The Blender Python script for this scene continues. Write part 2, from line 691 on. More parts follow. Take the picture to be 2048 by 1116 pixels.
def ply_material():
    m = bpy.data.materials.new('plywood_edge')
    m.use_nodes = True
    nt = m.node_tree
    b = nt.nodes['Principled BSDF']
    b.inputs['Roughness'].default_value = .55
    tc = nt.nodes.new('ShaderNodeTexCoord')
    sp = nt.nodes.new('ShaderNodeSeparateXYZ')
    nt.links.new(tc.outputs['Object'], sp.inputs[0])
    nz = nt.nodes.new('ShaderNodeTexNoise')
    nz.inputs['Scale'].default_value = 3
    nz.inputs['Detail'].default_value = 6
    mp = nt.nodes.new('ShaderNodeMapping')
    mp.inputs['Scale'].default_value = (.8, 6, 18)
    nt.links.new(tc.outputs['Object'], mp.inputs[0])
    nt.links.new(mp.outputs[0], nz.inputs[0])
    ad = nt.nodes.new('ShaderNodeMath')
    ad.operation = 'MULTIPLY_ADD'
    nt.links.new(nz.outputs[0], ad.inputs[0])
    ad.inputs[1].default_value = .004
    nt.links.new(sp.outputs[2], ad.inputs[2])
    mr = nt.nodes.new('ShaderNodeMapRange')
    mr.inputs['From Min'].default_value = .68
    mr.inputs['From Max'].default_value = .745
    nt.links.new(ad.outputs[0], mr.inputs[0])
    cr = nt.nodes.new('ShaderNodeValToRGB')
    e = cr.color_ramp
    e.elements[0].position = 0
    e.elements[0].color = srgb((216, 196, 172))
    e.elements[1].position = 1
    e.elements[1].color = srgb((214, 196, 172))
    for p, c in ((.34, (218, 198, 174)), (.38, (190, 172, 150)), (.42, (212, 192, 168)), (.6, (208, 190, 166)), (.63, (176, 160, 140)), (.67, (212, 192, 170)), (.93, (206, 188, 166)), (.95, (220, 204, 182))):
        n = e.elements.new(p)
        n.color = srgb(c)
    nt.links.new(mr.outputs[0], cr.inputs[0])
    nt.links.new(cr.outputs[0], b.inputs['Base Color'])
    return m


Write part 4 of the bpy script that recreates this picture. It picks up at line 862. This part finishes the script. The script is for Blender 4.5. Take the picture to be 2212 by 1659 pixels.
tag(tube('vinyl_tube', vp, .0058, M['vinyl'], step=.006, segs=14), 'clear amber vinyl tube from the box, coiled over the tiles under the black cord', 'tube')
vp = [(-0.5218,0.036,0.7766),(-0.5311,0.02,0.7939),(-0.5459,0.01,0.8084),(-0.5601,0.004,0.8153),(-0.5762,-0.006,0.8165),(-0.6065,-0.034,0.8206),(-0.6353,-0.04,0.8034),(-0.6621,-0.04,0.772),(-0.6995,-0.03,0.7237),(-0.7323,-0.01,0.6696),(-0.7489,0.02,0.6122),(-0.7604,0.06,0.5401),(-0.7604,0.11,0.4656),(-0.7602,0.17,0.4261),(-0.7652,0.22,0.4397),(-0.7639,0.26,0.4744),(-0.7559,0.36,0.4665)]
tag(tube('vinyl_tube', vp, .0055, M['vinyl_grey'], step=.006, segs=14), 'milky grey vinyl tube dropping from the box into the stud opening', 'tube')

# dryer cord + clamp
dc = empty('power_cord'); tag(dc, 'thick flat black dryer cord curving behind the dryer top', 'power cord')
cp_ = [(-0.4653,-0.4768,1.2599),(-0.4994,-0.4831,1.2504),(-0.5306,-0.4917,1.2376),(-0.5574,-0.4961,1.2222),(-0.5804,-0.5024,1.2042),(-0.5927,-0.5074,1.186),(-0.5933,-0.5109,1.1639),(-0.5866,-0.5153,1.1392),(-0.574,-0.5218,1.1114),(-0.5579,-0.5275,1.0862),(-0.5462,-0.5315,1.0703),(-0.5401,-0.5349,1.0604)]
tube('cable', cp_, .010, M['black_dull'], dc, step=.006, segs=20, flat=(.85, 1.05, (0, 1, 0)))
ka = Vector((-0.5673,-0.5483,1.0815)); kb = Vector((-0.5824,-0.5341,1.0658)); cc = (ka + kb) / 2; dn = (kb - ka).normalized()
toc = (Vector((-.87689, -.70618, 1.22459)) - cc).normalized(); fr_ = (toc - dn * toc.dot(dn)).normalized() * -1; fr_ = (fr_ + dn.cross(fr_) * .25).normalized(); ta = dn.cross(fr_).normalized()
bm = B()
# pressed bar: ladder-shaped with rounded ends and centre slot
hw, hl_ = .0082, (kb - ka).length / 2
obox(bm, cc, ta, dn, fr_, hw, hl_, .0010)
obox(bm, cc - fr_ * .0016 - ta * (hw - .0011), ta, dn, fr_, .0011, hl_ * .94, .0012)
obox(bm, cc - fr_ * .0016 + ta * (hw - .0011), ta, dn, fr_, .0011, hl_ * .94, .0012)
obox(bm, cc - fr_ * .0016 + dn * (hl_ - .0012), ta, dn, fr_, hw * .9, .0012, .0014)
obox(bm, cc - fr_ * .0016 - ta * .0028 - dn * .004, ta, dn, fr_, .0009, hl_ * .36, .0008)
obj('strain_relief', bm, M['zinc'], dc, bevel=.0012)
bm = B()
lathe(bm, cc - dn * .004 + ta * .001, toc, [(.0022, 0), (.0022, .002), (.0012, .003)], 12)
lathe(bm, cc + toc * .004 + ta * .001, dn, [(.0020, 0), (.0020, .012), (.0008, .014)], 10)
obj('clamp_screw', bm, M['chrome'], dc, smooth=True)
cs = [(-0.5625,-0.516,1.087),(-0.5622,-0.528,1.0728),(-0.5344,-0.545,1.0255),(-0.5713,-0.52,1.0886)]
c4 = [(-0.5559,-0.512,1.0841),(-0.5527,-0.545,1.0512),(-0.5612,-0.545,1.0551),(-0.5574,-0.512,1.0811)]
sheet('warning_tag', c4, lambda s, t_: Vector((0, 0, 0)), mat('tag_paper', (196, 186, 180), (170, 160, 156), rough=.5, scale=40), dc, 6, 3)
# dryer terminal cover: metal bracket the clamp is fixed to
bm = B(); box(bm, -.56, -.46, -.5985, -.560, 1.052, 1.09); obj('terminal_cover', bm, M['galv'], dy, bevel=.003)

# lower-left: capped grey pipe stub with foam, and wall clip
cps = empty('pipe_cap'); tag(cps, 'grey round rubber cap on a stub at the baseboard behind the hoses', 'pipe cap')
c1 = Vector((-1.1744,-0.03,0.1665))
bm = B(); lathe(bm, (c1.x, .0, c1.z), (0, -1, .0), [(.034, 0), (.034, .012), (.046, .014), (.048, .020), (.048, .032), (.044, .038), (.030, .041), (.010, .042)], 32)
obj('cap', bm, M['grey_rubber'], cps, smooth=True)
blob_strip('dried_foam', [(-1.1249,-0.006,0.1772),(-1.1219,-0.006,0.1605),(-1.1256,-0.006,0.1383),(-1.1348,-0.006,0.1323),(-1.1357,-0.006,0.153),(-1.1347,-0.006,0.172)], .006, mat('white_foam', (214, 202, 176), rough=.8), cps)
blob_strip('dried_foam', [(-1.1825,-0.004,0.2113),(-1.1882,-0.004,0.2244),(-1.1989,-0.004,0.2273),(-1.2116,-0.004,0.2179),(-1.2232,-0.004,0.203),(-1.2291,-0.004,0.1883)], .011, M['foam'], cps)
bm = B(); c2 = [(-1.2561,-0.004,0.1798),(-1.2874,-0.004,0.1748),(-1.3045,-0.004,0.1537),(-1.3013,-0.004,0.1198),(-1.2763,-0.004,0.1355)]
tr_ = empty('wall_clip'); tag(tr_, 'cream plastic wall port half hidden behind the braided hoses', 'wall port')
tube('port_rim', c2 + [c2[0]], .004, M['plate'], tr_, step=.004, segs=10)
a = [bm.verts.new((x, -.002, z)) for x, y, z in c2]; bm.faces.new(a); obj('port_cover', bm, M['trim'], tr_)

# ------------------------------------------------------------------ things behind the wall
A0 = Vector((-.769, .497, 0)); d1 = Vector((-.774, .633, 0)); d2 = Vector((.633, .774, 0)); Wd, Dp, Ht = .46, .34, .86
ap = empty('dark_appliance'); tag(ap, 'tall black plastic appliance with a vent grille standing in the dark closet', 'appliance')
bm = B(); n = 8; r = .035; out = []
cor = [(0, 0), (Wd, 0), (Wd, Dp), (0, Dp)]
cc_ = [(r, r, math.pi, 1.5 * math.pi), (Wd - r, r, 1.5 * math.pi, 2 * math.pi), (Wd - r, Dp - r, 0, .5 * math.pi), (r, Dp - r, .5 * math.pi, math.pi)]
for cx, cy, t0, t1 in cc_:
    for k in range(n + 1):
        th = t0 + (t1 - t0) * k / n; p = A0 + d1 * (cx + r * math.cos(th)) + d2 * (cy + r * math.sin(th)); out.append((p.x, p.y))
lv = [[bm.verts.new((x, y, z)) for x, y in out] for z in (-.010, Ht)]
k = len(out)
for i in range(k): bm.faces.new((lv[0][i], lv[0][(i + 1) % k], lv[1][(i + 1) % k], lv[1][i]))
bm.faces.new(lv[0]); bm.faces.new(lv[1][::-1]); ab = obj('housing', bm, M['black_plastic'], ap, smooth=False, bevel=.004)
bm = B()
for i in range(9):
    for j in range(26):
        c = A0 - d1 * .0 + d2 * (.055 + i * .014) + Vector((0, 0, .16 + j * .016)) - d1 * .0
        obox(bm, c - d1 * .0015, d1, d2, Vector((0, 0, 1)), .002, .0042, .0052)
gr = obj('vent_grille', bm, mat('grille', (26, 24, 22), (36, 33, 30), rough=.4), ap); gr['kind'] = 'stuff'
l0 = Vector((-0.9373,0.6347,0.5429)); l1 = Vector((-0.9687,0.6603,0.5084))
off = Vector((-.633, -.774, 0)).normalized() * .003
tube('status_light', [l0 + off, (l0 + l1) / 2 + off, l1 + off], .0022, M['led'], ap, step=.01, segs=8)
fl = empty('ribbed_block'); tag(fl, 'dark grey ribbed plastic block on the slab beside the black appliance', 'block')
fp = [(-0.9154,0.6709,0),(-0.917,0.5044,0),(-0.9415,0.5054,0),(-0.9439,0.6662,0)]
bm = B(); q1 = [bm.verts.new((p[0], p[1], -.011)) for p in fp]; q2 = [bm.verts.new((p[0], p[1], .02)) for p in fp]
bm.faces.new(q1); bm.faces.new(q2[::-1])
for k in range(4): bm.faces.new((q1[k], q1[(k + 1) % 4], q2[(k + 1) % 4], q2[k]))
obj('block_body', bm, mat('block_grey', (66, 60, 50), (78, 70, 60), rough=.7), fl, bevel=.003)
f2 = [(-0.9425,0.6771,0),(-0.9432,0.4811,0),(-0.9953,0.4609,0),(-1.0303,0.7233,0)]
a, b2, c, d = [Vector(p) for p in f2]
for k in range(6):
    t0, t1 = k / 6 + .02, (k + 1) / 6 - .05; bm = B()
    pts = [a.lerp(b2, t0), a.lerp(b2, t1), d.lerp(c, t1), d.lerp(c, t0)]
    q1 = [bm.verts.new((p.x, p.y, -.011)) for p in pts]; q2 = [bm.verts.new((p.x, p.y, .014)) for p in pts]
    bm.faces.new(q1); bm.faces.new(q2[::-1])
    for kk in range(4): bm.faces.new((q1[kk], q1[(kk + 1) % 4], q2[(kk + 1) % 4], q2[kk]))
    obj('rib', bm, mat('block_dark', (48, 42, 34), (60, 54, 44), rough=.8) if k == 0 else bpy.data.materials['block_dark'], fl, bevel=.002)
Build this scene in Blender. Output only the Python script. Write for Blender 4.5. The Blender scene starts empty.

---*---

What is asked
Gather all lines where the word "this" appears.

Task response
The Blender Python script for this scene continues. Write part 2, from line 691 on. More parts follow. Take the picture to be 2048 by 1116 pixels.
Write part 4 of the bpy script that recreates this picture. It picks up at line 862. This part finishes the script. The script is for Blender 4.5. Take the picture to be 2212 by 1659 pixels.
Build this scene in Blender. Output only the Python script. Write for Blender 4.5. The Blender scene starts empty.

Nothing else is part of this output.